Many of the people who I speak to, who have been carried along in this recent wave of energy, are not as aware as those who have been doing this for decades the extent to which those in power will go to in order to maintain their control.

More than anything I want to believe that a Labour Party run by actual socialists, with the support of a working class organised in trade unions, can not only win a general election, but take control of government and then institute processes that make the state actually subordinate to the people.

I would like to believe that well-organised social networking groups, self-styled “liberal” journalists and privately educated university graduates might well be the difference this time that makes our collective struggle successful. But I am not sure. History tells me something different.

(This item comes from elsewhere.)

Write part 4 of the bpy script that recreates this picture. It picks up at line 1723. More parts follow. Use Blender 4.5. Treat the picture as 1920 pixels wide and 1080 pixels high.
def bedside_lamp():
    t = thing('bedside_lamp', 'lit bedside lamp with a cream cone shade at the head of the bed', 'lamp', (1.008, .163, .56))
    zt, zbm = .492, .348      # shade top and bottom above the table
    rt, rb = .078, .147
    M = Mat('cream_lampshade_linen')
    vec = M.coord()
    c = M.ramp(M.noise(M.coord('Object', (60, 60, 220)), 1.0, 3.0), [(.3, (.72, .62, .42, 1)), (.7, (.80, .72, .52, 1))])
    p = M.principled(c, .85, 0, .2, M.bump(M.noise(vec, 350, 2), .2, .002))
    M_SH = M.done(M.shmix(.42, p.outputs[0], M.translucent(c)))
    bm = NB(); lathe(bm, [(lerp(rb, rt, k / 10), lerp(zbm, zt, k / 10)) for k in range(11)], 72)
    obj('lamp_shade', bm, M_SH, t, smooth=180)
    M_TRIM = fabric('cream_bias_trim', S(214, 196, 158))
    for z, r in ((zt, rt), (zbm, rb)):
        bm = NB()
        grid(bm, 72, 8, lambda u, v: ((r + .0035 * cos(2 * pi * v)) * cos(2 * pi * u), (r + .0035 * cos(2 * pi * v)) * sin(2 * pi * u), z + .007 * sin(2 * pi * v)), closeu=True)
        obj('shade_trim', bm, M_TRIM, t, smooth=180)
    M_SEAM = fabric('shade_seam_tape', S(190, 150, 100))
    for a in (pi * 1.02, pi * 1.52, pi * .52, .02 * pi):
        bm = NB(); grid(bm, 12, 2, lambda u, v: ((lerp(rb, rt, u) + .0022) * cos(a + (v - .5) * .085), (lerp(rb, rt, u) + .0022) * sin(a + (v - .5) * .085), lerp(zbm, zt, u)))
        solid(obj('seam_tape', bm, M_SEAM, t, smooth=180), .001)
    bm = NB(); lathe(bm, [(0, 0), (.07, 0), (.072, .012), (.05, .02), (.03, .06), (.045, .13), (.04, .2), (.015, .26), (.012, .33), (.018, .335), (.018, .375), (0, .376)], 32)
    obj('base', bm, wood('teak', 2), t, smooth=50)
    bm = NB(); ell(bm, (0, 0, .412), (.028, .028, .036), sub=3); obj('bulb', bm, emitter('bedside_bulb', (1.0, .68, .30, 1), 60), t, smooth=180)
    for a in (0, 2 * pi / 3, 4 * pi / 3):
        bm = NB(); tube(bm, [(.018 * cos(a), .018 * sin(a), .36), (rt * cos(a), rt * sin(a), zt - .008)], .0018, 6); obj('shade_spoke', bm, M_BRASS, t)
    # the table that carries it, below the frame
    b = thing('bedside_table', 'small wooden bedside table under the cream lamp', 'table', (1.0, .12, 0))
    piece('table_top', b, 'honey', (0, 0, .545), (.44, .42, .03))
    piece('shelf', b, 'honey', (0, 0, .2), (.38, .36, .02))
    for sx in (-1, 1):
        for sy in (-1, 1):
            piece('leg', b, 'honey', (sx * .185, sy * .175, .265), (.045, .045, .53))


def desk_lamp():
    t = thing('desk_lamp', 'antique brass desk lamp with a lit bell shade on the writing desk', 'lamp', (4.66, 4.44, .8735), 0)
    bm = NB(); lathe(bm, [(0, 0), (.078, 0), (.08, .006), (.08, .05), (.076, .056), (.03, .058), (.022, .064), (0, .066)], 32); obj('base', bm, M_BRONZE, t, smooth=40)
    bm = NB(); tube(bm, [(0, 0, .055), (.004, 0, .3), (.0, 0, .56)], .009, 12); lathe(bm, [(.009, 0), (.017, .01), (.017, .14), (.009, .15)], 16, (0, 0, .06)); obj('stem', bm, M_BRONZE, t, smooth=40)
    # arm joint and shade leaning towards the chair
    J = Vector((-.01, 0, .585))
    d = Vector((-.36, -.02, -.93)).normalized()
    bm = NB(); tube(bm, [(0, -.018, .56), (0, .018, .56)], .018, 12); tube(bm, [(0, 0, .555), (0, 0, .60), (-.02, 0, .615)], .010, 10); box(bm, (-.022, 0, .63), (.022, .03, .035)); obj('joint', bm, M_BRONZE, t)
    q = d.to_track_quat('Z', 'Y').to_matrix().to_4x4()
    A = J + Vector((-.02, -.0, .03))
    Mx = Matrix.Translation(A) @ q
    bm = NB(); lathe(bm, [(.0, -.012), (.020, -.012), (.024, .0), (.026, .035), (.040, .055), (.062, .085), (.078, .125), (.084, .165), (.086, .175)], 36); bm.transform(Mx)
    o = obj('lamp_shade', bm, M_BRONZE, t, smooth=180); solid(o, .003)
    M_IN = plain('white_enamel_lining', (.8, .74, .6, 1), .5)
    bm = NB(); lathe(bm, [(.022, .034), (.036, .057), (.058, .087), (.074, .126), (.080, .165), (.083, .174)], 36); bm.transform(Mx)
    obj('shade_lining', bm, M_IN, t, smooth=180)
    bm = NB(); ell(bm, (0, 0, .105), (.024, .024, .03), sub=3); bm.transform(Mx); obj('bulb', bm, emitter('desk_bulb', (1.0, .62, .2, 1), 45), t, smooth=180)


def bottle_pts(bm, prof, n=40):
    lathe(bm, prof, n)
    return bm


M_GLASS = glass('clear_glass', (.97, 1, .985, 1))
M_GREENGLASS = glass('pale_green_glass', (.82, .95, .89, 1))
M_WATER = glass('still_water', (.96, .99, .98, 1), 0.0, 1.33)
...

What worries me is not that we are talking about wresting power and privilege away from a ruling class that has used violence and coercion to control the working people of Britain for centuries, or that they are part of a global system of financial imperialism that is subjugating close to 99 per cent of the entire human race.

No, what worries me most is that we are focusing on achieving that through the very system that they created to subordinate us — namely the electoral process.

It wasn’t so long ago that even when standing up in our millions to express our opinions, we were roundly ignored. And for those of us who were there, that is not easily forgotten.

I think there is a real possibility that we may have to at least consider more direct approaches, such as boycotts and withdrawal of labour and civil disobedience. And I think there is an onus on us to make those new to the struggle aware of that possibility.

We may act like we are not in a class war, but whether we like it or not, they have been fighting one for centuries.